TASK INSTRUCTIONS — From the data that follows, copy every line holding the string "picture".

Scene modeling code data
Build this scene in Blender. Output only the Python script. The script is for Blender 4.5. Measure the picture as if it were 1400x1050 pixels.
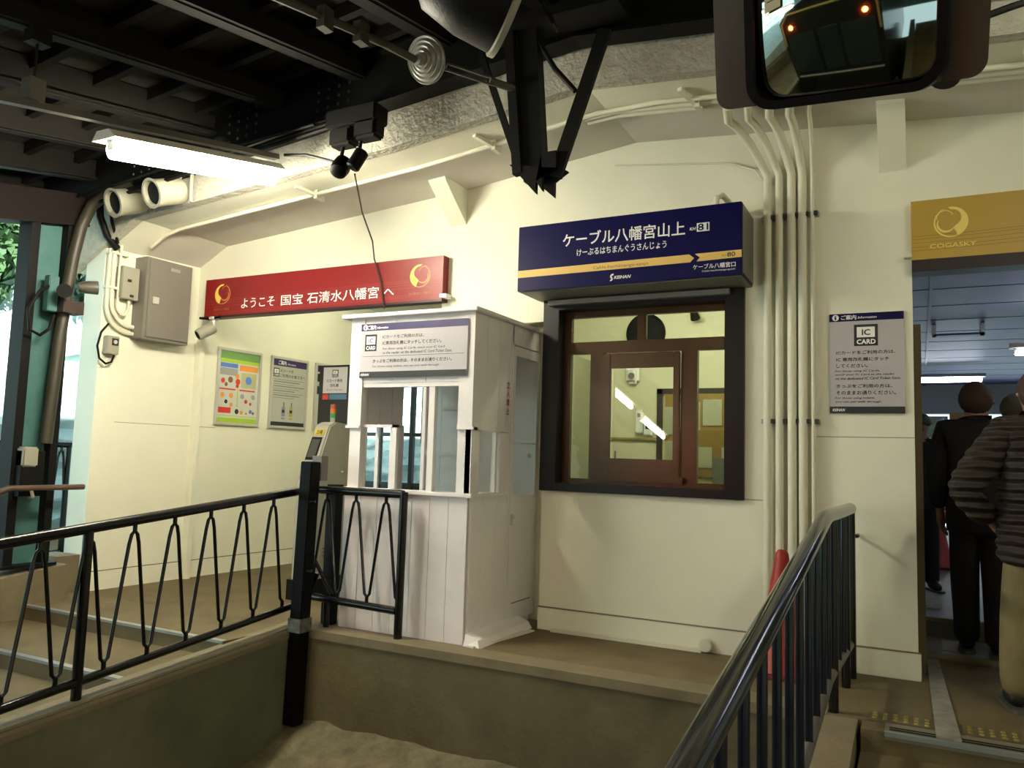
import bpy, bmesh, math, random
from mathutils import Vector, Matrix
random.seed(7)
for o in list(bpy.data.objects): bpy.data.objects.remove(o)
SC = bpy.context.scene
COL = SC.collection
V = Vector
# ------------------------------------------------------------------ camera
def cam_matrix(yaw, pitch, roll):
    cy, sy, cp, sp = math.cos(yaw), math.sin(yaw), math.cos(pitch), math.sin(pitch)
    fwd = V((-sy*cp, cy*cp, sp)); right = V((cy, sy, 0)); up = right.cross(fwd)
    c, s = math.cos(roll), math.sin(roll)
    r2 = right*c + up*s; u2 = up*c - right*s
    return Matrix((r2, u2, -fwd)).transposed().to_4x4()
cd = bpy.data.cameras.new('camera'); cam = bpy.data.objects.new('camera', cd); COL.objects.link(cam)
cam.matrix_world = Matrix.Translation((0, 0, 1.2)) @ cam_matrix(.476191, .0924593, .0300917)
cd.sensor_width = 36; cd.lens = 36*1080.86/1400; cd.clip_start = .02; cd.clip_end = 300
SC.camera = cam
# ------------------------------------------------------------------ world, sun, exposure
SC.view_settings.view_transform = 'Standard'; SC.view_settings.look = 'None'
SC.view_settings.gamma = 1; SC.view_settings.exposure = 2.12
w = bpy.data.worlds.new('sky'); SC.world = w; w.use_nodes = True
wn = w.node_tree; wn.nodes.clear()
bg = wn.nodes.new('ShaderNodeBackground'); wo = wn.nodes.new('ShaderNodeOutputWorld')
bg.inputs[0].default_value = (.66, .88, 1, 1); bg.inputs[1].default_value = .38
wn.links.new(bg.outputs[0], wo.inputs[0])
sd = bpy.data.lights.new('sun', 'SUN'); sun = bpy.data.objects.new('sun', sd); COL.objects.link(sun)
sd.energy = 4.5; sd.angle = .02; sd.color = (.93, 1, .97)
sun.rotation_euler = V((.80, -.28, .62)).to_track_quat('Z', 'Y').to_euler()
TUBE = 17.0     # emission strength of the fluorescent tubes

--

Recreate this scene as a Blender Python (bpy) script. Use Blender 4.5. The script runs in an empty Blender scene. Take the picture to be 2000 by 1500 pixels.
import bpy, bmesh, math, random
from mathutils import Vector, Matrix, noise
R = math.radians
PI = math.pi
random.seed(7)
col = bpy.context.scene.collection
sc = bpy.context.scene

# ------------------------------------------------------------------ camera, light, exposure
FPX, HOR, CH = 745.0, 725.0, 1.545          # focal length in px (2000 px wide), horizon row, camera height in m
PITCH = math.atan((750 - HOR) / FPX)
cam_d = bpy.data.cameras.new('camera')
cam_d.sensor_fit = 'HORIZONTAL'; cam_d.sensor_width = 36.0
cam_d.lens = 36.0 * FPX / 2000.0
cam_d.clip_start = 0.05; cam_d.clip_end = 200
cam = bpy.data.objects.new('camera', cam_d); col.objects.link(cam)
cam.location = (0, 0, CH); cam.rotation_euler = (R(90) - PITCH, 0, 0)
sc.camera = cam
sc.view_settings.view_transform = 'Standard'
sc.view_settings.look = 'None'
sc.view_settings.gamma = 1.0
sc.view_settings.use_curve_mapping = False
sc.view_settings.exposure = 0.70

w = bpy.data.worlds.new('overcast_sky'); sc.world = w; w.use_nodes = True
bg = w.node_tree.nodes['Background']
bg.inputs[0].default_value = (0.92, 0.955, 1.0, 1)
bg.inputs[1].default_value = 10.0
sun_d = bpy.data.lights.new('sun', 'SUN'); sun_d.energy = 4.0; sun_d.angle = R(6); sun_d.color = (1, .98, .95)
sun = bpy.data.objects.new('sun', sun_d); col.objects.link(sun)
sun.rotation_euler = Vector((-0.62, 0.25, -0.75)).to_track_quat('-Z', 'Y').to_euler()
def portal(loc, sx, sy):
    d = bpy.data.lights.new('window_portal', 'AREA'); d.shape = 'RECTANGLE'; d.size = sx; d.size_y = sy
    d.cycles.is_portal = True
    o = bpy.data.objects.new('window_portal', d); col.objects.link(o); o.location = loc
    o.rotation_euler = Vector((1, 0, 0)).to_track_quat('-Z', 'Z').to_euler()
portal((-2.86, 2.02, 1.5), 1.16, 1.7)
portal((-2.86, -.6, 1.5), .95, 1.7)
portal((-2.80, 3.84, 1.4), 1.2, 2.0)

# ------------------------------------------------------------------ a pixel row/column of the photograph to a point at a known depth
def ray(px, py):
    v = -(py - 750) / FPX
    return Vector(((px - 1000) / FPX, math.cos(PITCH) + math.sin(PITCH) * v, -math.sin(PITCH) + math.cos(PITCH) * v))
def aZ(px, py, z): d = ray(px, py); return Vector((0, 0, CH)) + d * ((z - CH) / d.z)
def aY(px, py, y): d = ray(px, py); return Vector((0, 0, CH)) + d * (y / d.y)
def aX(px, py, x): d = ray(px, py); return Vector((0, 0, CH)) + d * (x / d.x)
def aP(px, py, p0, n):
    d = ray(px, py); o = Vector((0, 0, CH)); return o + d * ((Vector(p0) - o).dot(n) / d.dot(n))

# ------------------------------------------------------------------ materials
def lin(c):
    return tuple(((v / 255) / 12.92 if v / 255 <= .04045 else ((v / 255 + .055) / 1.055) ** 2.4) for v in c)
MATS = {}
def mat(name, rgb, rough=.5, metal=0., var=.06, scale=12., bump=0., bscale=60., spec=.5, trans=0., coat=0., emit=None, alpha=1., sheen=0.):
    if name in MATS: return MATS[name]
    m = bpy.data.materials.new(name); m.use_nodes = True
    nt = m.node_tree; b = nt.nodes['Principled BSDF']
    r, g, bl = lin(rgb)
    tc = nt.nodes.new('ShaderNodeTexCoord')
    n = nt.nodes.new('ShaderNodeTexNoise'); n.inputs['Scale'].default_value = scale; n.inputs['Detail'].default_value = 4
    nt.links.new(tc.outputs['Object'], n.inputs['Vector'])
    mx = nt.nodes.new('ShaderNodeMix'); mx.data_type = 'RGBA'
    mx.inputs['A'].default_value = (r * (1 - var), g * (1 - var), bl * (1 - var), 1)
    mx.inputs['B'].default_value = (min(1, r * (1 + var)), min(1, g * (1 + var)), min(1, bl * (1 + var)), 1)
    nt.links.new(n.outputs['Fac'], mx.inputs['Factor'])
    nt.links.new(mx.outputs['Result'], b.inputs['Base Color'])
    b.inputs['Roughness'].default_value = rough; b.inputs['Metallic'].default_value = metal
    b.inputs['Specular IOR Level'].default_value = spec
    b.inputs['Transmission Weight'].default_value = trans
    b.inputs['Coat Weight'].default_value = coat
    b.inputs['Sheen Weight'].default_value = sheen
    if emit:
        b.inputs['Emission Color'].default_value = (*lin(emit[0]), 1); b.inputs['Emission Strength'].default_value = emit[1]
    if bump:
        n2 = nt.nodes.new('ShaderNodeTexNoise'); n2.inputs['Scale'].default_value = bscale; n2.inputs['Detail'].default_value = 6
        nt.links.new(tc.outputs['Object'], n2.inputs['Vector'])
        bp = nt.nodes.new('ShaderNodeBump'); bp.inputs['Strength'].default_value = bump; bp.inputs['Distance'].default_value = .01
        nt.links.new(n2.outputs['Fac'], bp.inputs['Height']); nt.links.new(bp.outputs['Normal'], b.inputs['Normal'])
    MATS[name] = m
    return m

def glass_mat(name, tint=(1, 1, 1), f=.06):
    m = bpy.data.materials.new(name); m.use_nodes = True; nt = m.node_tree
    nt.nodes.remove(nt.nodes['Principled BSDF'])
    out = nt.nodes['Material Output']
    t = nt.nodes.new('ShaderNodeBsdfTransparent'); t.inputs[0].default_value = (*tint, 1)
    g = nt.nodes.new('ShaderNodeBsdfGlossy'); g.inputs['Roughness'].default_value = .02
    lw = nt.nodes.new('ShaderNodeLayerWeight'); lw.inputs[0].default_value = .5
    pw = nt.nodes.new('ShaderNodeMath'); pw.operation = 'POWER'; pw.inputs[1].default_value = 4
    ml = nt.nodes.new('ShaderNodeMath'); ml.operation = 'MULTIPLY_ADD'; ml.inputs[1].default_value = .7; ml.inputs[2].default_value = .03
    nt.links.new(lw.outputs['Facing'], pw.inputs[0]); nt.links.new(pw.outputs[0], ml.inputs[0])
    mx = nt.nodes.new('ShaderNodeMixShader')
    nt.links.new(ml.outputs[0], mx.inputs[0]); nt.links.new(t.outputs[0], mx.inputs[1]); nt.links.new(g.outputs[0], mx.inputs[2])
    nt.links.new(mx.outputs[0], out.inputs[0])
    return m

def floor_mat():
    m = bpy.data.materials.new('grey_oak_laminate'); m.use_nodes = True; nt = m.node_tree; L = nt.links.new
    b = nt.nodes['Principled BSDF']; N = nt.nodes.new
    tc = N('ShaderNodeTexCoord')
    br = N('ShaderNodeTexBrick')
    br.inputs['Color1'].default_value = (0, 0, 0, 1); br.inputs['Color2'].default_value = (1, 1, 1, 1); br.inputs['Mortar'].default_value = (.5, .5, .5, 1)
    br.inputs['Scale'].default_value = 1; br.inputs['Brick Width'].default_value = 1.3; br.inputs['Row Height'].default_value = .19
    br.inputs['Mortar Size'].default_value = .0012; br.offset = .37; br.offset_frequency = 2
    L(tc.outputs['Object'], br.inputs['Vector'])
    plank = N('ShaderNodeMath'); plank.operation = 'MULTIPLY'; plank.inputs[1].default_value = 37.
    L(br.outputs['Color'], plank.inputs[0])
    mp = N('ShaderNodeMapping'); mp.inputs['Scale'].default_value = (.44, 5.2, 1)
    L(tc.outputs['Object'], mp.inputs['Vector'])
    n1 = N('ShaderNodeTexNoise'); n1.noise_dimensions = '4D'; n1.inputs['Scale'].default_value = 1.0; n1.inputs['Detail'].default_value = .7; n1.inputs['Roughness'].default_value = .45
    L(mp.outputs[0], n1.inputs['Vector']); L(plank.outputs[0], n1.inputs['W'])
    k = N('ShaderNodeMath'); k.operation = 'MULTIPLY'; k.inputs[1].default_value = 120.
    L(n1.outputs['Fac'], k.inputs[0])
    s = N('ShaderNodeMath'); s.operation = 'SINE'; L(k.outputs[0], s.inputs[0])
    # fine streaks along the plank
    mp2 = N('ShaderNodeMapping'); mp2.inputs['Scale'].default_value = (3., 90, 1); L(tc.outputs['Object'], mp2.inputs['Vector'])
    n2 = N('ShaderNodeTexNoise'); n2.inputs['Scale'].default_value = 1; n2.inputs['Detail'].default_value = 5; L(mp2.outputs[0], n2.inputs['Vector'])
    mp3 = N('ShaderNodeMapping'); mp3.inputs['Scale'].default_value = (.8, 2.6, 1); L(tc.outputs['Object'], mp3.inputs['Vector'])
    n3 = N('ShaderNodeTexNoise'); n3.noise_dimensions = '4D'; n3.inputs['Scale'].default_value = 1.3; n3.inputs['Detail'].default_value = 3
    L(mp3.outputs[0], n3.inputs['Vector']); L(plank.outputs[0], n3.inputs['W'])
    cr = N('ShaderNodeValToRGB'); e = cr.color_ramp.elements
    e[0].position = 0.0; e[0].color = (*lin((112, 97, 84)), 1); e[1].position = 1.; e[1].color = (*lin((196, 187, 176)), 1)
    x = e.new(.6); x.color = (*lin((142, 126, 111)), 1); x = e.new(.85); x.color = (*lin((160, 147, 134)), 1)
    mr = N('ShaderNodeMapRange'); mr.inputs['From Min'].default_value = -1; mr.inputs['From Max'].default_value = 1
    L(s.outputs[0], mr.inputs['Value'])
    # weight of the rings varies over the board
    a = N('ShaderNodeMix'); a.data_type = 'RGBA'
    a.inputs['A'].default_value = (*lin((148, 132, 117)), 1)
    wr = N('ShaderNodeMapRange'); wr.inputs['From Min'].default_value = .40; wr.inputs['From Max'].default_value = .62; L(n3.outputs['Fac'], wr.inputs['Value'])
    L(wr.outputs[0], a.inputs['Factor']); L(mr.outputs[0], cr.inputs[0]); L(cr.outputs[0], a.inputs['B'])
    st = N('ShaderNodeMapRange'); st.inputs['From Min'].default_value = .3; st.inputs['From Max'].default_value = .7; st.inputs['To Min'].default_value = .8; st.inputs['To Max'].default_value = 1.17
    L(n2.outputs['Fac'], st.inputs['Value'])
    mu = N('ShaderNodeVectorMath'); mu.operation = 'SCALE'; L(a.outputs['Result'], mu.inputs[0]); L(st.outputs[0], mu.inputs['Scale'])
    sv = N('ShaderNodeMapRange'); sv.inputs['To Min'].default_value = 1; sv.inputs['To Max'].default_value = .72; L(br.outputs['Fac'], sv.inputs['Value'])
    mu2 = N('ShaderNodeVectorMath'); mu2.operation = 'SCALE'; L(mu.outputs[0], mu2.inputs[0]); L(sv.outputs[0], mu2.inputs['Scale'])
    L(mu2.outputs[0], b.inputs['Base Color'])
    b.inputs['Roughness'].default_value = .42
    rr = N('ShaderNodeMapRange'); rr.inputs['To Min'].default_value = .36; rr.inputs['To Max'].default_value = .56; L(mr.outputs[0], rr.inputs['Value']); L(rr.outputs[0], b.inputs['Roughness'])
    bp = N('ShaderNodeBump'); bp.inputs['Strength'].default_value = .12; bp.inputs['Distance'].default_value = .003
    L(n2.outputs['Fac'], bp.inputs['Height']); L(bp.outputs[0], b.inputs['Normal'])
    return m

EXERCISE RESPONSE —
Build this scene in Blender. Output only the Python script. The script is for Blender 4.5. Measure the picture as if it were 1400x1050 pixels.
Recreate this scene as a Blender Python (bpy) script. Use Blender 4.5. The script runs in an empty Blender scene. Take the picture to be 2000 by 1500 pixels.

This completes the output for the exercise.